--- Data provided ---

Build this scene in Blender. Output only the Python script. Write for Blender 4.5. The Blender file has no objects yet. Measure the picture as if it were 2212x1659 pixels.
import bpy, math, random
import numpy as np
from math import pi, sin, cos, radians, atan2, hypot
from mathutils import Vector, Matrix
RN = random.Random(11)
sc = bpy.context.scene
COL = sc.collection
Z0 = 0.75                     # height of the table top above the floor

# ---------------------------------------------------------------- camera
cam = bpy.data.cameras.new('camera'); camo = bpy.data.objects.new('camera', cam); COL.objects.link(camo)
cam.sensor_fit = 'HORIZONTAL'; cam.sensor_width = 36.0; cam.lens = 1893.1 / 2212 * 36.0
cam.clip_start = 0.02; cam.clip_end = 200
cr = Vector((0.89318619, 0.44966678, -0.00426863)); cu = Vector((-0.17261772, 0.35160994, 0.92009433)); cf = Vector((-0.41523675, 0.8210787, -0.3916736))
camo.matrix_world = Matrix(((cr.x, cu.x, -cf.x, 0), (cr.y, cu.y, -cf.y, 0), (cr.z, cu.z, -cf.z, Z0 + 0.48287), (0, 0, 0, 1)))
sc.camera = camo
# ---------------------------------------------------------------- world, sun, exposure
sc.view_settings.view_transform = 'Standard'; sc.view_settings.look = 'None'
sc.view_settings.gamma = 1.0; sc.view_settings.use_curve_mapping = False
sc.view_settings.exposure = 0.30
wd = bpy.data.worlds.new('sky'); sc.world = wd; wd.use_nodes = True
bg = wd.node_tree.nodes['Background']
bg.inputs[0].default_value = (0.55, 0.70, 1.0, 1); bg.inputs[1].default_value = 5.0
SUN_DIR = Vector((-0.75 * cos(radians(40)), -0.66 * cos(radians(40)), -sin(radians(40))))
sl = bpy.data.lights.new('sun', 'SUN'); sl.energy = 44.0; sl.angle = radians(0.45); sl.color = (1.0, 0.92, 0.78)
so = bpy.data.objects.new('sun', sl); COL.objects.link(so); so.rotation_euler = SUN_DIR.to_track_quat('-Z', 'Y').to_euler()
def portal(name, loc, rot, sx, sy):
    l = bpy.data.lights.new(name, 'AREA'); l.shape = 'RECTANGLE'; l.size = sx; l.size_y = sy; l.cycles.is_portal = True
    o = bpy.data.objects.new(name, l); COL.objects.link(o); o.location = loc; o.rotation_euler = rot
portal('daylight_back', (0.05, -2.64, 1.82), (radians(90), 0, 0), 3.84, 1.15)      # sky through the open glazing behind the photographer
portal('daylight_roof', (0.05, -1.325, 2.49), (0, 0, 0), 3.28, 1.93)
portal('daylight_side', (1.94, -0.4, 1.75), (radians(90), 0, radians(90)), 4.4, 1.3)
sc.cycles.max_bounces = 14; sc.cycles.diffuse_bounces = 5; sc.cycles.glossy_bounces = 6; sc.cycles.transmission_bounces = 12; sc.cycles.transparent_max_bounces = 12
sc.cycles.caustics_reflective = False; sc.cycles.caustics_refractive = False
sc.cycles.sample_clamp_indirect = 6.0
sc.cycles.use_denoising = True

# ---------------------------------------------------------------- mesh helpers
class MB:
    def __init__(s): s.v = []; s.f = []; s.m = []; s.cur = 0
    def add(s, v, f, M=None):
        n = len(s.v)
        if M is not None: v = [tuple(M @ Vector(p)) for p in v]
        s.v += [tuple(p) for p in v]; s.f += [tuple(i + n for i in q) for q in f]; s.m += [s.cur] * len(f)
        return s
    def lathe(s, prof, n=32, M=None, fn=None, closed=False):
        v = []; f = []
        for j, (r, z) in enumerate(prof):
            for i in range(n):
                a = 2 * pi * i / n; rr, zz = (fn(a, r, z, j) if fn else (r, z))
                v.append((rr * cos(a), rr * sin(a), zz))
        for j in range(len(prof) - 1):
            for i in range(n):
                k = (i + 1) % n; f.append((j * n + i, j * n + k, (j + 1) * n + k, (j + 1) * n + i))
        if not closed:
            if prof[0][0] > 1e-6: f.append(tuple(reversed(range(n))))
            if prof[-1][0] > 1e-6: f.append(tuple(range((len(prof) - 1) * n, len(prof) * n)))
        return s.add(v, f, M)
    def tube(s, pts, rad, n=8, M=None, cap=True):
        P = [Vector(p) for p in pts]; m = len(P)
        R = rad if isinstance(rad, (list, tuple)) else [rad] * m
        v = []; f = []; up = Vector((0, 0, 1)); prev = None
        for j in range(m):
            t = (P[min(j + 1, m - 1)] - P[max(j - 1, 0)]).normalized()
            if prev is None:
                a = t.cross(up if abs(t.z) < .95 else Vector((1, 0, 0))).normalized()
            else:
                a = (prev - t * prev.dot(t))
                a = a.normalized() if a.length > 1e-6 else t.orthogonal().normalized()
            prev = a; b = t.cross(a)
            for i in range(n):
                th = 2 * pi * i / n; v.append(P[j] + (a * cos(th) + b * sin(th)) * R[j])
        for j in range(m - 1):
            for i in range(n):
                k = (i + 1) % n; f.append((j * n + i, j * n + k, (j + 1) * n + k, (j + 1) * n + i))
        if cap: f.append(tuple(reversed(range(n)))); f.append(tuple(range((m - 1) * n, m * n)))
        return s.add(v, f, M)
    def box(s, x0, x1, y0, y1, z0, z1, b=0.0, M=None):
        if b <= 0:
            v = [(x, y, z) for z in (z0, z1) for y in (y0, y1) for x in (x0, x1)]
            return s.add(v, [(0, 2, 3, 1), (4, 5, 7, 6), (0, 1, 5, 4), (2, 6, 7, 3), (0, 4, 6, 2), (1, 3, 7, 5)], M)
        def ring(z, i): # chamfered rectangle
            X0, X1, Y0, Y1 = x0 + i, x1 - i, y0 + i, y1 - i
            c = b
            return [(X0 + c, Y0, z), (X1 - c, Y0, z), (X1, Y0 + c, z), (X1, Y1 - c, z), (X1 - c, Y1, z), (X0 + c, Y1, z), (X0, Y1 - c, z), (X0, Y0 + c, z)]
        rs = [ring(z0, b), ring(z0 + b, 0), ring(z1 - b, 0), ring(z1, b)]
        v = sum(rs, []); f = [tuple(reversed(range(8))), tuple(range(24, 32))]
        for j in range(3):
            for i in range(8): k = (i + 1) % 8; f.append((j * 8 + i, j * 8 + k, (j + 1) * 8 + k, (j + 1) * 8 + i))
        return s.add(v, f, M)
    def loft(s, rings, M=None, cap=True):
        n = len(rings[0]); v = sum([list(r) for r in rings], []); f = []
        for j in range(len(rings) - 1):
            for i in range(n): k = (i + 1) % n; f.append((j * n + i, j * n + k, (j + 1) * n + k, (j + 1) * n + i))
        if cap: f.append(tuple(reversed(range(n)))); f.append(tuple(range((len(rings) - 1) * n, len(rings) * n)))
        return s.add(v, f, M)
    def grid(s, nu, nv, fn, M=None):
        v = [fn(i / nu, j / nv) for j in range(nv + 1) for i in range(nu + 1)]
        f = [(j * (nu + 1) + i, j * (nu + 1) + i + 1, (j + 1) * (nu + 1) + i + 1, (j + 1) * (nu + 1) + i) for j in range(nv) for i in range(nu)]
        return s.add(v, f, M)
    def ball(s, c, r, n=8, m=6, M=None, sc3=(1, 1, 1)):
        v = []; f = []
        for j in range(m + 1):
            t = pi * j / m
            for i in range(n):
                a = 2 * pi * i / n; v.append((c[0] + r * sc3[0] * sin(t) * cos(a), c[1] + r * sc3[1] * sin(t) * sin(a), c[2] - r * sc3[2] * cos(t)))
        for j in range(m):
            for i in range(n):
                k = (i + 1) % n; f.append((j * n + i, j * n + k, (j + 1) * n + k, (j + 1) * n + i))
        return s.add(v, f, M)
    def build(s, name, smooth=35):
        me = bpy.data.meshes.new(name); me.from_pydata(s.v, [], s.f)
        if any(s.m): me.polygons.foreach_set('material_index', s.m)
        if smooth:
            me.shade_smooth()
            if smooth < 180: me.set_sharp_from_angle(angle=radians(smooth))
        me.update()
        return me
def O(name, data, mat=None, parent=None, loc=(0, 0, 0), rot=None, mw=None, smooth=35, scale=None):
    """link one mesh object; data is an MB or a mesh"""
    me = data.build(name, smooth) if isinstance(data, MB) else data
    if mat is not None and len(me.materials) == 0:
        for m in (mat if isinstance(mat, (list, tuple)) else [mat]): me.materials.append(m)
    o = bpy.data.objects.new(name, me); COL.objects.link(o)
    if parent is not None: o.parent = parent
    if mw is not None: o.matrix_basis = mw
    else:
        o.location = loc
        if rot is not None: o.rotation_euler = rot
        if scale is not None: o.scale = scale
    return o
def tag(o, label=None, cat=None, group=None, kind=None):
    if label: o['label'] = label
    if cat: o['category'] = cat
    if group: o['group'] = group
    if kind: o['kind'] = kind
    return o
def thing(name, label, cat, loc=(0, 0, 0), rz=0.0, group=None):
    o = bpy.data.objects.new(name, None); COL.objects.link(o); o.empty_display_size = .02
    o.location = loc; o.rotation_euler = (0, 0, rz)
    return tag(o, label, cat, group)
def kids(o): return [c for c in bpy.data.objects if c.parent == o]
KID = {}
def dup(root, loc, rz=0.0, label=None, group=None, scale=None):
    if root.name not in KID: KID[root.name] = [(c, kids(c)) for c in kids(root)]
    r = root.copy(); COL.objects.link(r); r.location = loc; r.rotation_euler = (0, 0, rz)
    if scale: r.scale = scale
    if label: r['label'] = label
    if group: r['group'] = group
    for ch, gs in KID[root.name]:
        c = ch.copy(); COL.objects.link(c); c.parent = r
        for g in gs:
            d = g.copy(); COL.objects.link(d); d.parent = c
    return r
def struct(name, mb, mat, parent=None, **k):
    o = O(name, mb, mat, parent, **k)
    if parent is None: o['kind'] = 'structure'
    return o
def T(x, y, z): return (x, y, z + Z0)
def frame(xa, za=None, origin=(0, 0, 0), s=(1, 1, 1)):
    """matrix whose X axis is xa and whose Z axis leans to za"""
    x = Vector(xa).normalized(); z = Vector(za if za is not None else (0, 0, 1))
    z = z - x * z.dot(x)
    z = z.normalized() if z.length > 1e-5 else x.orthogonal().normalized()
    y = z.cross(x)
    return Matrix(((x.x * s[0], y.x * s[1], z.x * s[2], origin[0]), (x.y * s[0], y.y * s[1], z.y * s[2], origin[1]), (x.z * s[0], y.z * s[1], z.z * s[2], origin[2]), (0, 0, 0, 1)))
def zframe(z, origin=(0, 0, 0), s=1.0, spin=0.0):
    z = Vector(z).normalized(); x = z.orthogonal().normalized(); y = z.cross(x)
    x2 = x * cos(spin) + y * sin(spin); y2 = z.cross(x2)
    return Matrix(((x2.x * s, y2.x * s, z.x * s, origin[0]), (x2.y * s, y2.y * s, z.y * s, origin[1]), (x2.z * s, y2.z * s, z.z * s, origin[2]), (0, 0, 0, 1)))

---

Direction
Return only the lines spanning from the first line of the material through the line with "above the floor", copied exactly, both ends kept.

Right answer
Build this scene in Blender. Output only the Python script. Write for Blender 4.5. The Blender file has no objects yet. Measure the picture as if it were 2212x1659 pixels.
import bpy, math, random
import numpy as np
from math import pi, sin, cos, radians, atan2, hypot
from mathutils import Vector, Matrix
RN = random.Random(11)
sc = bpy.context.scene
COL = sc.collection
Z0 = 0.75                     # height of the table top above the floor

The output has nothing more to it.